CD choice: Il Trovatore Richard Fairman, Financial Times, 30 August 2002
The big opera CD releases are arriving early this year. Usually the record companies wait until retailers put up the Christmas decorations - that is, any time from early October - but this first Verdi recording, from its "family" of opera stars, is an important one for EMI.
The pairing of conductor Antonio Pappano with the husband-and-wife team of Roberto Alagna and Angela Gheorghiu has become familiar on disc. The trio won awards with their recording of Puccini's La Rondine and have followed up quickly with a run of releases that includes Massenet's Manon and Werther and Puccini's Tosca.
Their new Il Trovatore is that unusual thing in the record shop these days: a glossy opera set made in the studio and featuring a hand-picked cast brought together solely for the purposes of the recording. (Several of the singers have yet to sing their roles on stage.) The trick is to weld these artists into a team and get them to perform as if they were in front of a live audience.

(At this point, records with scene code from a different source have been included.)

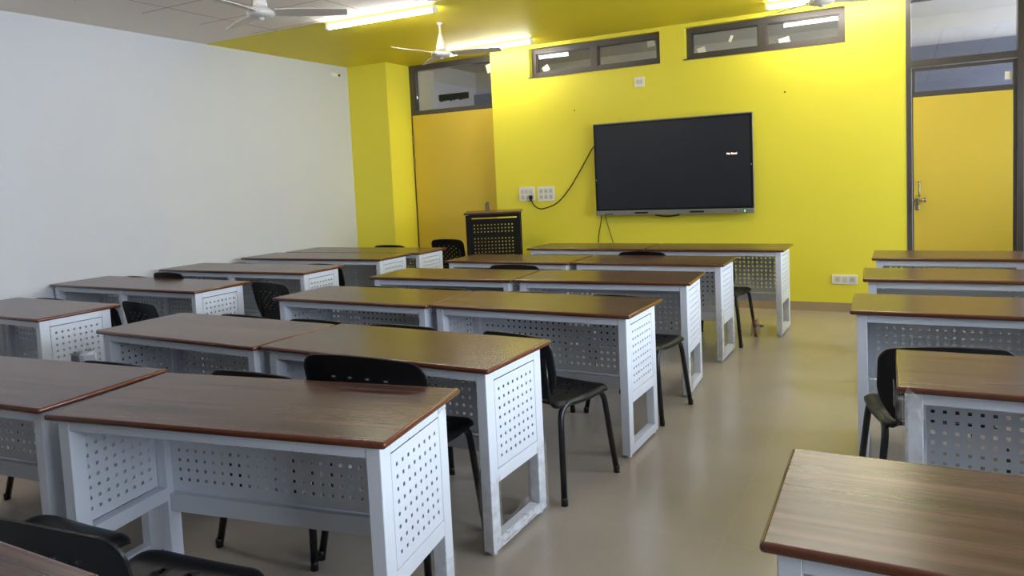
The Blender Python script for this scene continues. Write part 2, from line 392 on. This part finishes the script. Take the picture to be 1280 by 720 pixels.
h = MB(); h.box(.100, .137, YF-.04, YF-.018, 1.0, 1.045, .006); h.tube(fillet([(.108, YF-.028, 1.04), (.108, YF-.028, 1.075), (.13, YF-.028, 1.075), (.13, YF-.028, 1.04)], .01), .004)
o = h.obj('padlock', M_metal); tag(o, 'small silver padlock hanging from the bolt of the yellow right door', 'padlock')

# ------------------------------------------------------------------ ceiling lamps and fans
def tube_light(cx, y, rz, label):
    t = thing('tube_light', label, 'light', (cx, y, ZC), rz, 'ceiling tube lights')
    b = MB(); b.box(-.61, .61, -.022, .022, -.024, 0, .006)
    b.obj('batten', M_batten, t)
    for s in (-1, 1): MB().box(s*.595-.016, s*.595+.016, -.022, .022, -.066, -.02, .006).obj('end_holder', M_batten, t)
    MB().tube([(-.582, 0, -.043), (.582, 0, -.043)], .02, 12).obj('lit_tube', M_tubeL, t)
    return t
tube_light(-4.22, 5.50, R(2), 'lit tube light where the white ceiling tiles meet the yellow ceiling')
tube_light(-4.24, 7.52, R(-3), 'lit tube light above the left door, behind the fan')
tube_light(-.54, 7.52, R(3), 'lit tube light above the right ventilator window')
tube_light(-.54, 5.50, 0, 'added tube light over the right aisle, unseen, brightening the ceiling')  # unseen lamp, added to brighten the ceiling
tube_light(-4.22, 2.6, 0, 'added tube light over the left block, unseen, lifting the white tiles')  # also added out of view, fill light for the white tiles

def fan(x, y, a0, label):
    t = thing('ceiling_fan', label, 'fan', (x, y, ZC), 0, 'ceiling fans')
    MB().lathe([(.001, -.03), (.014, -.03), (.026, -.012), (.03, 0), (.001, 0)]).obj('canopy', M_fan, t)
    MB().tube([(0, 0, -.03), (0, 0, -.2)], .011).obj('down_rod', M_fan, t)
    MB().lathe([(.001, -.262), (.052, -.262), (.047, -.235), (.032, -.17), (.017, -.115), (.012, -.10), (.001, -.10)]).obj('lower_bell', M_fan, t)
    MB().lathe([(.001, -.338), (.06, -.336), (.088, -.326), (.097, -.312), (.094, -.298), (.06, -.27), (.001, -.26)]).obj('motor', M_fan, t)
    MB().lathe([(.001, -.356), (.018, -.352), (.022, -.345), (.022, -.335), (.001, -.332)]).obj('bottom_cap', M_fan, t)
    for k in range(3):
        a = R(a0+120*k)
        b = MB()
        n = 8
        pts = [(.10+.5*i/n, .045+.02*math.sin(math.pi*min(1, i/n*1.1))) for i in range(n+1)]
        for (r0, w0), (r1, w1) in zip(pts, pts[1:]):
            tw0 = -.012
            vs = []
            for z in (-.003, .003):
                vs.append([b.bm.verts.new((r, s*w, -.30+z+s*tw0)) for (r, w) in ((r0, w0), (r1, w1)) for s in (-1, 1)])
            lo, hi = vs
            b.bm.faces.new((hi[0], hi[2], hi[3], hi[1])); b.bm.faces.new((lo[0], lo[1], lo[3], lo[2]))
            b.bm.faces.new((lo[0], lo[2], hi[2], hi[0])); b.bm.faces.new((lo[1], hi[1], hi[3], lo[3]))
            if r0 == pts[0][0]: b.bm.faces.new((lo[0], hi[0], hi[1], lo[1]))
            if r1 == pts[-1][0]: b.bm.faces.new((lo[2], lo[3], hi[3], hi[2]))
        bmesh.ops.remove_doubles(b.bm, verts=b.bm.verts, dist=1e-5)
        b.box(.07, .15, -.02, .02, -.298, -.292)
        b.obj('blade', M_fanb, t, None, (0, 0, a))
    return t
fan(-4.0, 3.86, 37.6, 'white ceiling fan under the white ceiling tiles')
fan(-4.0, 6.17, -102, 'white ceiling fan in front of the left door under the yellow ceiling')
fan(-.54, 6.21, 24, 'white ceiling fan by the right ventilator window')

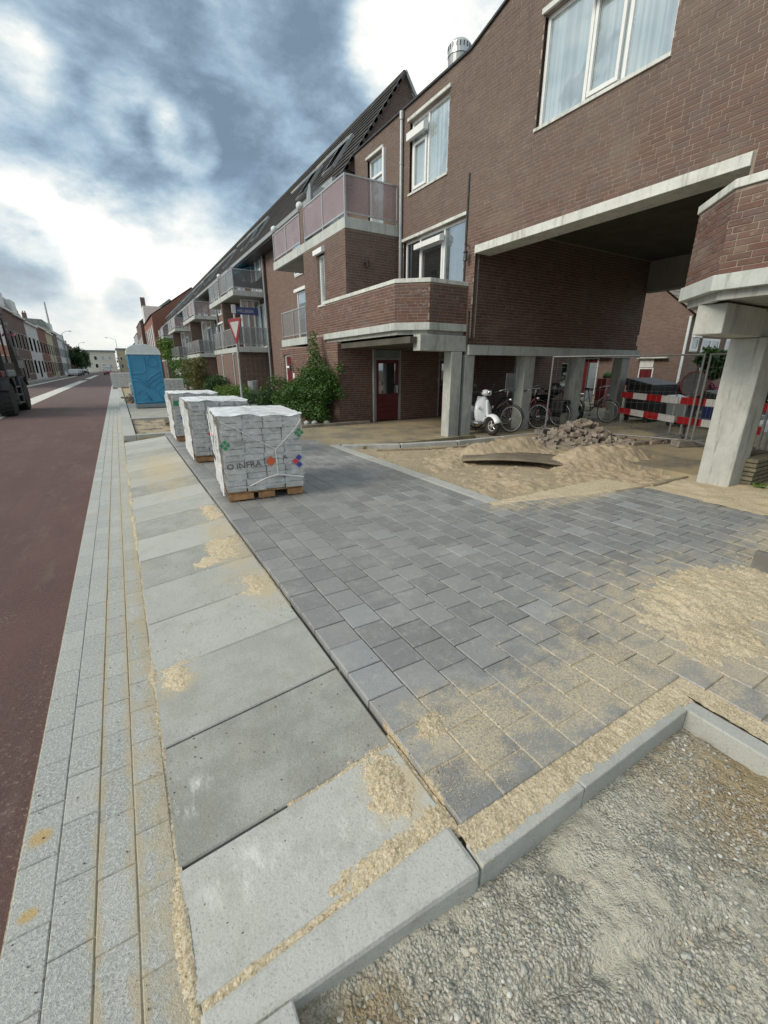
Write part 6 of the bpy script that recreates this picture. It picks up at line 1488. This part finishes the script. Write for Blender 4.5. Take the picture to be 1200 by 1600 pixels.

By and large, Pappano manages that. His technique in the recording studio is to go over sections of the score time and time again, striving to instil more dramatic urgency as he goes along. That must be wearing, but it seems to work.
Aside from his tendency to start scenes slowly and then whip up the excitement towards the end, this performance of Il Trovatore emulates the dramatic tension of a stage production, while being rather better played. Although opera orchestras generally have improved, not many of them can rival the London Symphony Orchestra.
Gheorghiu has yet to tackle any of Verdi's heavier roles in the opera house, but her Leonora is one of the prime pleasures of the set. Admirers of Maria Callas or Leontyne Price may feel short-changed - Gheorghiu's voice remains basically a lighter soprano and attempts to darken it are obviously an effect - but she sings "D'amor sull'ali rosee" with an easy lyrical sheen at Pappano's flowing speed and makes the coloratura sparkle. Voices of caution have been warning Alagna against venturing into heavier repertoire and there are some passages here where the voice takes on a metallic thread, but he brings out his best for Manrico's aria "Ah s ben mio". This is eloquently expressive singing, nicely touched with light and shade.
The American Thomas Hampson exceeds expectations with his vividly involved Conte di Luna, even if his soft-grained voice does not have the cut-and-thrust of the typical Italian baritone. Hampson proposes a more debonair figure, his vocal style not so far from the era of bel canto.
Alone of the cast, Larissa Diadkova has proved herself memorably on stage in this opera and her Azucena goes at full throttle, notwithstanding Italian words that come with a strong Russian accent. Ildebrando D'Arcangelo, by contrast, is a model of clarity as Ferrando.
Riccardo Muti's recent recording for Sony was at the other extreme to this - a live recording made at La Scala, Italy's premier opera-house, and sung by a largely Italian cast - so anybody looking for a new set of Il Trovatore has a real choice in front of them.
But if this EMI set gives an accurate taste of Italian opera under Pappano's forthcoming reign at Covent Garden, the future should not be half bad.